Neural ring homomorphism preserves mandatory sets required for open convexity

TL;DR

This paper investigates how neural code properties related to convexity and local obstructions are affected by elementary code maps, highlighting the preservation of homological mandatory sets and exploring Stanley-Reisner ring relationships.

Contribution

It demonstrates that the homological mandatory set remains invariant under elementary code maps and explores the algebraic structure linking neural codes and simplicial complexes.

Findings

Homological mandatory sets are preserved under elementary code maps.

Relationships between Stanley-Reisner rings and neural codes are established.

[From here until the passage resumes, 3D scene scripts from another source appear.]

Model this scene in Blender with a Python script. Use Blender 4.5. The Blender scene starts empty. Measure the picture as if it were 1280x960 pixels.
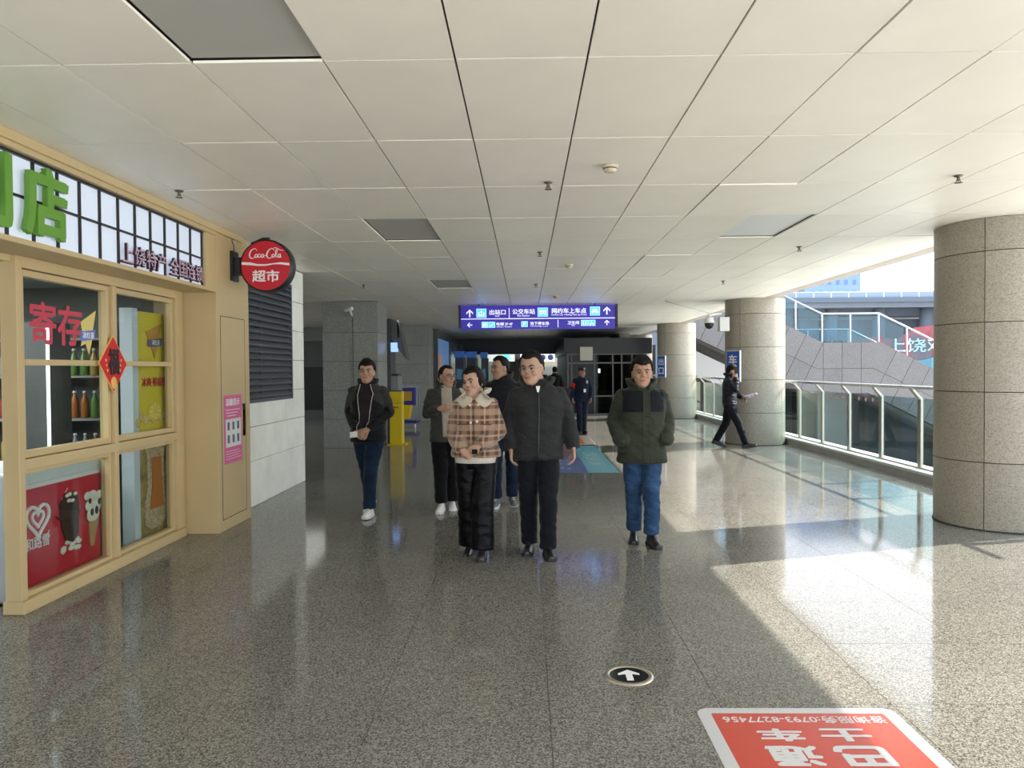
import bpy, bmesh, math, random
import numpy as np
from mathutils import Vector, Matrix, noise
from mathutils.bvhtree import BVHTree
random.seed(7)
PI = math.pi
C = bpy.context.scene.collection
SC = bpy.context.scene

# ------------------------------------------------------------------ camera
F_PX, CAM_Z = 945.0, 1.58
dv = Vector((17, 18.5, -F_PX)).normalized()
uv_ = Vector((-.007, 1, 0)); uv_ = (uv_ - uv_.dot(dv) * dv).normalized()
xv = dv.cross(uv_)
cam = bpy.data.objects.new('camera', bpy.data.cameras.new('camera'))
C.objects.link(cam)
cam.matrix_world = Matrix.Translation((0, 0, CAM_Z)) @ Matrix((xv, dv, uv_)).to_4x4()
cam.data.sensor_width = 36
cam.data.lens = F_PX / 1280 * 36
cam.data.clip_end = 600
SC.camera = cam

# ------------------------------------------------------------------ light
SC.view_settings.view_transform = 'Standard'
SC.view_settings.look = 'None'
SC.view_settings.gamma = 1
SC.view_settings.exposure = 1.5
w = bpy.data.worlds.new('sky'); SC.world = w; w.use_nodes = True
nt = w.node_tree; nt.nodes.clear()
wo = nt.nodes.new('ShaderNodeOutputWorld'); bg = nt.nodes.new('ShaderNodeBackground')
gr = nt.nodes.new('ShaderNodeValToRGB'); sx = nt.nodes.new('ShaderNodeSeparateXYZ'); tc = nt.nodes.new('ShaderNodeTexCoord')
nt.links.new(tc.outputs['Generated'], sx.inputs[0]); nt.links.new(sx.outputs['Z'], gr.inputs[0])
gr.color_ramp.elements[0].color = (.92, .96, 1, 1); gr.color_ramp.elements[0].position = 0
gr.color_ramp.elements[1].color = (.62, .78, 1, 1); gr.color_ramp.elements[1].position = 1
nt.links.new(gr.outputs[0], bg.inputs[0]); bg.inputs[1].default_value = 1.3
nt.links.new(bg.outputs[0], wo.inputs[0])
sl = bpy.data.lights.new('sun', 'SUN'); sl.energy = 4.1; sl.angle = math.radians(.6); sl.color = (1, .93, .82)
so = bpy.data.objects.new('sun', sl); C.objects.link(so)
so.rotation_euler = Vector((-3.59, -1.14, -2.985)).to_track_quat('-Z', 'Y').to_euler()
so.location = (20, 10, 20)

def area(name, loc, size, power, color=(1, 1, 1), rot=(0, 0, 0)):
    l = bpy.data.lights.new(name, 'AREA'); l.shape = 'RECTANGLE'; l.size, l.size_y = size; l.energy = power; l.color = color
    o = bpy.data.objects.new(name, l); C.objects.link(o); o.location = loc; o.rotation_euler = rot
    return o

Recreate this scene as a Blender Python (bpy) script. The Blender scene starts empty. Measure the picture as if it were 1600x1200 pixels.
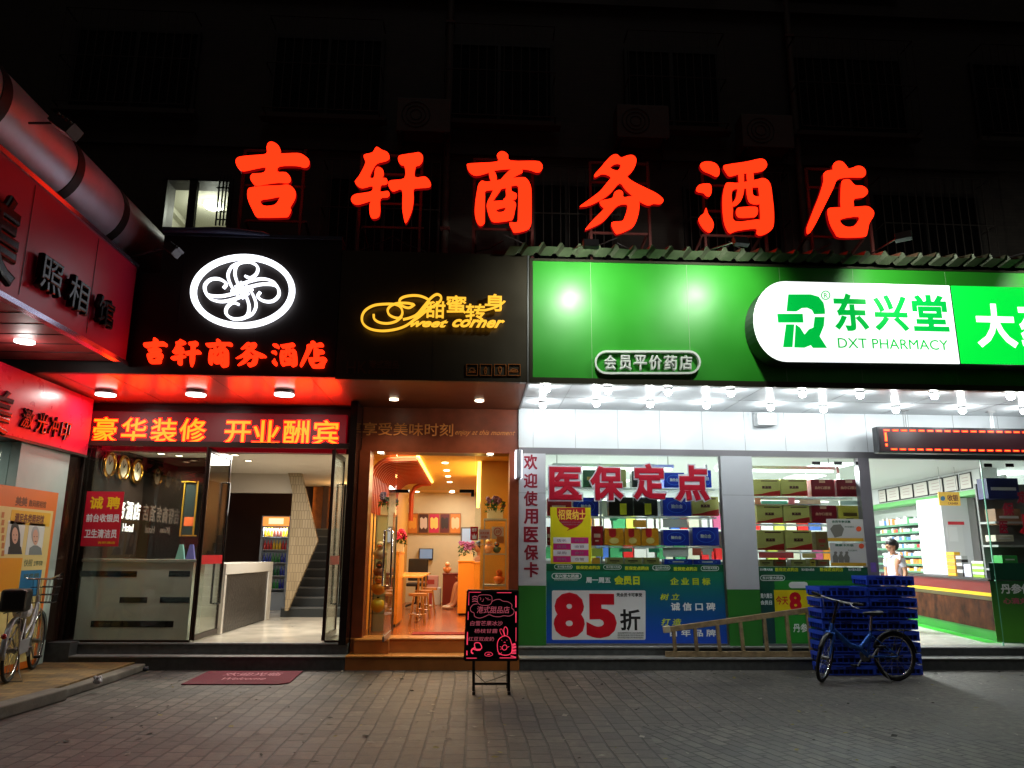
import bpy, bmesh, math, random
from mathutils import Vector, Matrix
from mathutils.geometry import tessellate_polygon
random.seed(7)
sc = bpy.context.scene
COL = sc.collection
rad = math.radians

# ---------------------------------------------------------------- camera
FPX, PITCH, YAW, ROLL = 1195.0, 12.6, 2.8, 0.4
CAM = Vector((0, -10.4, 1.45))
_p, _y, _r = rad(PITCH), rad(YAW), rad(ROLL)
FW = Vector((math.sin(_y)*math.cos(_p), math.cos(_y)*math.cos(_p), math.sin(_p)))
RT = Vector((math.cos(_y), -math.sin(_y), 0)); UP = RT.cross(FW)
RT, UP = RT*math.cos(_r)+UP*math.sin(_r), -RT*math.sin(_r)+UP*math.cos(_r)
cd = bpy.data.cameras.new('camera'); cam = bpy.data.objects.new('camera', cd); COL.objects.link(cam)
cd.sensor_width = 36; cd.lens = FPX/1600*36; cd.clip_end = 500
m = Matrix((RT, UP, -FW)).transposed().to_4x4(); m.translation = CAM
cam.matrix_world = m
sc.camera = cam

# ---------------------------------------------------------------- world, sun, exposure
SUN_EL, SUN_ROT = rad(50), rad(200)
w = bpy.data.worlds.new('World'); sc.world = w; w.use_nodes = True
wt = w.node_tree; bg = wt.nodes['Background']
sky = wt.nodes.new('ShaderNodeTexSky'); sky.sky_type = 'NISHITA'; sky.sun_disc = False
sky.sun_elevation = rad(2); sky.sun_rotation = SUN_ROT
hs = wt.nodes.new('ShaderNodeMixRGB'); hs.blend_type = 'MIX'; hs.inputs[0].default_value = .8
hs.inputs[2].default_value = (1.0, .74, .74, 1)
wt.links.new(sky.outputs[0], hs.inputs[1]); wt.links.new(hs.outputs[0], bg.inputs[0])
bg.inputs[1].default_value = 0.010
sl = bpy.data.lights.new('sun', 'SUN'); sl.energy = 0.055; sl.angle = rad(25); sl.color = (1, .92, .85)
so = bpy.data.objects.new('sun', sl); COL.objects.link(so)
so.rotation_euler = (rad(24), 0, rad(12))
sc.view_settings.view_transform = 'Standard'; sc.view_settings.look = 'None'
sc.view_settings.exposure = 0.0; sc.view_settings.gamma = 1
cy = sc.cycles
cy.use_denoising = True; cy.max_bounces = 7; cy.diffuse_bounces = 3; cy.glossy_bounces = 4
cy.transparent_max_bounces = 12; cy.transmission_bounces = 4
cy.caustics_reflective = False; cy.caustics_refractive = False; cy.sample_clamp_indirect = 3.0
try: cy.use_light_tree = True
except Exception: pass

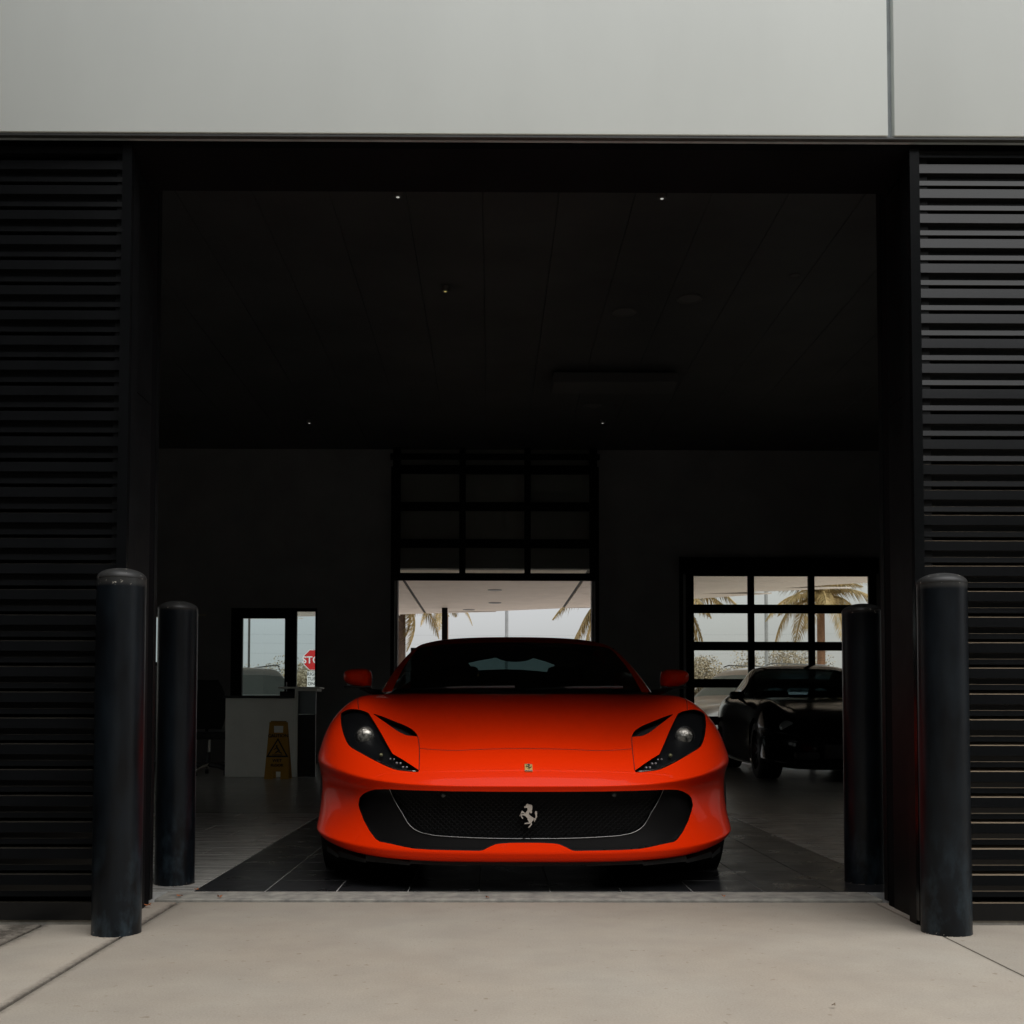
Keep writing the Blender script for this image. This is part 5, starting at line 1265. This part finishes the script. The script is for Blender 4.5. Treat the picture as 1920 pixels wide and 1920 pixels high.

Provides an alternative proof of the invariance of homological mandatory sets.

Abstract

It has been studied by Curto et al. (SIAM J. on App. Alg. and Geom., 1(1) : 222 $\unicode{x2013}$ 238, 2017) that a neural code that has an open convex realization does not have any local obstruction relative to the neural code. Further, a neural code $ \mathcal{C} $ has no local obstructions if and only if it contains the set of mandatory codewords, $ \mathcal{C}_{\min}(\Delta),$ which depends only on the simplicial complex $\Delta=\Delta(\mathcal{C})$. Thus if $\mathcal{C} \not \supseteq \mathcal{C}_{\min}(\Delta)$, then $\mathcal{C}$ cannot be open convex. However, the problem of constructing $ \mathcal{C}_{\min}(\Delta) $ for any given code $ \mathcal{C} $ is undecidable. There is yet another way to capture the local obstructions via the homological mandatory set, $ \mathcal{M}_H(\Delta). $ The significance of $ \mathcal{M}_H(\Delta) $ for a given code $ \mathcal{C} $ is that $ \mathcal{M}_H(\Delta) \subseteq \mathcal{C}_{\min}(\Delta)$ and so $ \mathcal{C} $ will have local obstructions if $ \mathcal{C}\not\supseteq\mathcal{M}_H(\Delta). $ In this paper we study the affect on the sets $\mathcal{C}_{\min}(\Delta) $ and $\mathcal{M}_H(\Delta)$ under the action of various surjective elementary code maps. Further, we study the relationship between Stanley-Reisner rings of the simplicial complexes associated with neural codes of the elementary code maps. Moreover, using this relationship, we give an alternative proof to show that $ \mathcal{M}_H(\Delta) $ is preserved under the elementary code maps.